Estudos da área da psicologia em várias partes do mundo apenas reforçam o que pode ser percebido na prática, que crianças que contam com o envolvimento dos pais no dia-a-dia têm maior autoestima, aprendem melhor e apresentam menos sinais de depressão. A psicóloga Vera Resende, da Universidade Estadual Paulista, chegou a conclusões semelhantes após acompanhar, por três anos, crianças com problemas emocionais: "Em 80% dos casos, elas não estão doentes. Só expressam dificuldades nas relações com a família, sobretudo em relação à ausência paterna", diz. Muitos distúrbios como hiperatividade, insegurança, dificuldades de relacionamentos e depressão podem estar vinculados à ausência da figura paterna na formação e na educação infantil, porém, isso não significa que os pequenos criados somente pela mãe estejam necessariamente condenados a transtornos emocionais. Fundamental é o desempenho da função paterna, a qual pode ser realizada parcialmente pela própria mãe ou então por um avô, um tio ou aquele velho amigo da família, muito embora desta forma sempre vá ter suas limitações.
Não obstante a existência de dados indicando que no Brasil após a separação do casal 95% das mães detêm a guarda dos filhos, tal fato não significa que os pais aprovem o rompimento de laços afetivos como consequência da dissolução familiar. Mesmo que venham a constituir outra família, muitos pais gostariam de poder manter suas relações filiais e as trocas de afetos com seus filhos.

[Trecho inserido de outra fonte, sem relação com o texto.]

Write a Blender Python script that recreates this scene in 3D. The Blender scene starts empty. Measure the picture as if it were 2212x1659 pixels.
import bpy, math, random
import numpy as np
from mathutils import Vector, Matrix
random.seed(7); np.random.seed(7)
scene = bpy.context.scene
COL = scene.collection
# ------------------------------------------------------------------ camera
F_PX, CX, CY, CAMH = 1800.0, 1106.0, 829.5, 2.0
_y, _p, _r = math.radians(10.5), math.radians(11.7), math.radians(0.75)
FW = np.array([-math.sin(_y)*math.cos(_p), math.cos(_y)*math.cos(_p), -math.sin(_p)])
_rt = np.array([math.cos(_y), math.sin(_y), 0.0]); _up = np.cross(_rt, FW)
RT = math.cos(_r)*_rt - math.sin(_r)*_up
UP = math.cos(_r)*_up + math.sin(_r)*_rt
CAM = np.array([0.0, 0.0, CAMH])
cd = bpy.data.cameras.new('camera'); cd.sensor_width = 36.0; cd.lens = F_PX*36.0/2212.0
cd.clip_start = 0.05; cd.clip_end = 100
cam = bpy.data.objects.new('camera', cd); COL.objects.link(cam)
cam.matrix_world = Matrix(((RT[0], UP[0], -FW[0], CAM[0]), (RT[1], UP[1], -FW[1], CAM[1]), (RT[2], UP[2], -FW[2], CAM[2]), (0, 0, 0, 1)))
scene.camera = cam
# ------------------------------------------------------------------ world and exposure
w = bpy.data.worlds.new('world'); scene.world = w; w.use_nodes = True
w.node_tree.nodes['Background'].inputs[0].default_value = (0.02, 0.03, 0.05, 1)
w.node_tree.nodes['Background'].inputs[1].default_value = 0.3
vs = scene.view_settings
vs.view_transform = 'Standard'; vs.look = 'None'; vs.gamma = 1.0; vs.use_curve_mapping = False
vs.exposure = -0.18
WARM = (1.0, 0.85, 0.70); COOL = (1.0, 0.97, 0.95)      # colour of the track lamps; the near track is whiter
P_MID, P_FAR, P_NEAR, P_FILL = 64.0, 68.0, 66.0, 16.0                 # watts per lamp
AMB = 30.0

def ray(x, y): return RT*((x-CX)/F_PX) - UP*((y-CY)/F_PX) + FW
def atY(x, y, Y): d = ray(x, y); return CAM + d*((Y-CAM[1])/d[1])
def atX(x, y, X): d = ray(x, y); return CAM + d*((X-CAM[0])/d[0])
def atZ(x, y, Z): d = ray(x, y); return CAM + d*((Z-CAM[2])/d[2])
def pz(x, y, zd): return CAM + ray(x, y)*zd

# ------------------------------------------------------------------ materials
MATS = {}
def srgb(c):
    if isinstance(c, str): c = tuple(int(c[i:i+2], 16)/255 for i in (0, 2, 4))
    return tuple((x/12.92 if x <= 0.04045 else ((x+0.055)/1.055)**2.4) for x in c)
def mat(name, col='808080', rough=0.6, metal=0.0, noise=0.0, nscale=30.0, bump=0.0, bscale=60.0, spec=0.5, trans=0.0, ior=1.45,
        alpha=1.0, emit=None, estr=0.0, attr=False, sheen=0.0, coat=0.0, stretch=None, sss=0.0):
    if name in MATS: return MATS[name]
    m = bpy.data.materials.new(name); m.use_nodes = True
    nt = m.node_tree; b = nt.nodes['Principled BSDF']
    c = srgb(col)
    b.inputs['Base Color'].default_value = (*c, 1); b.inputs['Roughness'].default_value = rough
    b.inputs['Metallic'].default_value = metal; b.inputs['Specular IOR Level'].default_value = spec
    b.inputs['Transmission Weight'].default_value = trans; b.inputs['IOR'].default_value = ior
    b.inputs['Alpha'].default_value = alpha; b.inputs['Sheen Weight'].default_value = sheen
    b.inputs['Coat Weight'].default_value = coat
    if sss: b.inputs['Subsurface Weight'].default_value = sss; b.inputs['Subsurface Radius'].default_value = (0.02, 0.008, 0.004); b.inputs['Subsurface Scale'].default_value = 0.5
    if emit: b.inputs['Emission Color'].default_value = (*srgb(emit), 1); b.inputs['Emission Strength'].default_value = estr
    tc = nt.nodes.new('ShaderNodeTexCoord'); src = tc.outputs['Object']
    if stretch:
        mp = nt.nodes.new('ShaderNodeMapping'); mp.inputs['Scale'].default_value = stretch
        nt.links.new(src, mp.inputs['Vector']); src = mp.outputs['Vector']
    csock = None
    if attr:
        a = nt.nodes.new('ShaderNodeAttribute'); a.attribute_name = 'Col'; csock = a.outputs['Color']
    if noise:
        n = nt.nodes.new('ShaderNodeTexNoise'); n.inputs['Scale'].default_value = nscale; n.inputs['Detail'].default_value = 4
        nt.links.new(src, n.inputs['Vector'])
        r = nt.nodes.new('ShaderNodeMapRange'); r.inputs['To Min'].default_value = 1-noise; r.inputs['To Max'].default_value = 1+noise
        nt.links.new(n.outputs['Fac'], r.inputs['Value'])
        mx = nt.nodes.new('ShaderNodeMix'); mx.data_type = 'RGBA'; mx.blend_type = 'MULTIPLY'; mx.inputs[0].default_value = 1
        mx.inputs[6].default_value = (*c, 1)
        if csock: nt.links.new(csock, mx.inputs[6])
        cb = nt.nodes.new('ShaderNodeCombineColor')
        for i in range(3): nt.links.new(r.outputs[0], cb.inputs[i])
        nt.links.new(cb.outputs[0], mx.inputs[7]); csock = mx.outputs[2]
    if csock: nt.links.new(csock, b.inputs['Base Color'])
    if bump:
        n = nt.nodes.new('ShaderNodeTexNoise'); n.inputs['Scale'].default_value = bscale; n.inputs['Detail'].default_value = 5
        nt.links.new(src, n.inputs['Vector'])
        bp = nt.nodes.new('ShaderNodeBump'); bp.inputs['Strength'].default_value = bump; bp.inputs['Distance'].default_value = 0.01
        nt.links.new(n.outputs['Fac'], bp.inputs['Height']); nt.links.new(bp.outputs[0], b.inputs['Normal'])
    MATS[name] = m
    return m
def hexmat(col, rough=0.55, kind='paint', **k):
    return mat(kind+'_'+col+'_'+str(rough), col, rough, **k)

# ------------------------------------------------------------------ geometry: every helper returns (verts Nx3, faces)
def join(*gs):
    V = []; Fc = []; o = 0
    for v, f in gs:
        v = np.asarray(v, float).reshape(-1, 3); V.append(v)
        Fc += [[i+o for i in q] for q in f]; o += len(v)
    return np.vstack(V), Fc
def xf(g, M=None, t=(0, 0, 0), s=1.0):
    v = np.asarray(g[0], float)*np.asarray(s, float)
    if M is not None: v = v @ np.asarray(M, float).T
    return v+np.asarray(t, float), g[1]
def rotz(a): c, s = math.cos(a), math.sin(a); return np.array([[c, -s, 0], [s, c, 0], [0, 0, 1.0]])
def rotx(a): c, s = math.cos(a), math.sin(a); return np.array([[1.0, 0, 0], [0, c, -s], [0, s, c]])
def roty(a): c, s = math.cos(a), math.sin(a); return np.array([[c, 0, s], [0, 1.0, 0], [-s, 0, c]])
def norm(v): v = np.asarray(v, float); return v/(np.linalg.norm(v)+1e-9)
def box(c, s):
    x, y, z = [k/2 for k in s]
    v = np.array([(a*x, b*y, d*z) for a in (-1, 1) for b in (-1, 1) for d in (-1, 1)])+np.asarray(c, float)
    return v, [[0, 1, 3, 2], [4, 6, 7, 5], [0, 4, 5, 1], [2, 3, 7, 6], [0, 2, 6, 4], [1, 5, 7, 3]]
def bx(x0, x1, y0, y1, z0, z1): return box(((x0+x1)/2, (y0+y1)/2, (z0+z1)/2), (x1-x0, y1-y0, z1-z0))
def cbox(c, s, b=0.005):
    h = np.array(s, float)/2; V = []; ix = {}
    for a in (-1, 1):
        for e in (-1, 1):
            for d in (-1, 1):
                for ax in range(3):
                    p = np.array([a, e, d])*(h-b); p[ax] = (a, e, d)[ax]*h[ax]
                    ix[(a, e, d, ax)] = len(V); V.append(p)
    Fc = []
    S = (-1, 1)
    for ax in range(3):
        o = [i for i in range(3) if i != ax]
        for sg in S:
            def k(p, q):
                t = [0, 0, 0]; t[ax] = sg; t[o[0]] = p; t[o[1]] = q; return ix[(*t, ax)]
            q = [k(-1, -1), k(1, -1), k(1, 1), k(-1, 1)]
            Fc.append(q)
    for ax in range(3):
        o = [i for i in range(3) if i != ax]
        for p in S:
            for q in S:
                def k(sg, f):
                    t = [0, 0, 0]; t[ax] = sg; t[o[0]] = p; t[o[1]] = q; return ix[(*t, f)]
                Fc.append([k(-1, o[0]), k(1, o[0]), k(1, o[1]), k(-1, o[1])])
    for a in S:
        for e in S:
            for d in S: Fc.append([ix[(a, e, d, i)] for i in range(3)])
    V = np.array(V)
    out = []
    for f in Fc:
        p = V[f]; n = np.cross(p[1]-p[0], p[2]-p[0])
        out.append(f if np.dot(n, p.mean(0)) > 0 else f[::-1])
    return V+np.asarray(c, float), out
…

Por outro lado, no documentário de Susanna, o problema focado em filhos que desconhecem seus pais transcende esta ausência e leva-nos a refletir sobre o quanto poderá ficar comprometido o desempenho do papel de pai daquele que nunca (ou pouco) o teve ao seu lado. Por mais que alguém venha a desempenhar tal figura em aspectos de afetividade, a rejeição do reconhecimento da paternidade biológica ficará como uma marca.
Ainda que os dois filmes dos quais me refiro estejam aparentemente em situações de oposição, tanto o pai que deseja o contato com os filhos (mas que esteja sendo por algum motivo tolhido) quanto aquele que sequer reconhece qualquer vínculo afetivo para com a criança que gerou, têm influências sobre o futuro de seus rebentos. Sentimentos de vergonha pela condição de ignorância da paternidade são frequentes, não raramente algumas pessoas ficam constrangidas no preenchimento de algum protocolo quando lhes pedem “o nome do pai”. Mais grave ainda foi a descoberta de Susanna ao elaborar seu documentário de que cerca de 80% de jovens infratores brasileiros não tinham o nome do pai na certidão, numa afirmação de o quanto é importante  a existência de uma figura paterna de qualidade para pelo menos se buscar um saudável desenvolvimento psicossocial.
Um interessante livro infantojuvenil sobre esta temática é de autoria de Walcir Carrasco e intitula-se A palavra não dita, o qual, se lido pelos pais, poderá auxiliar em muito na compreensão da importância de seus papéis, visto sob a ótica dos filhos.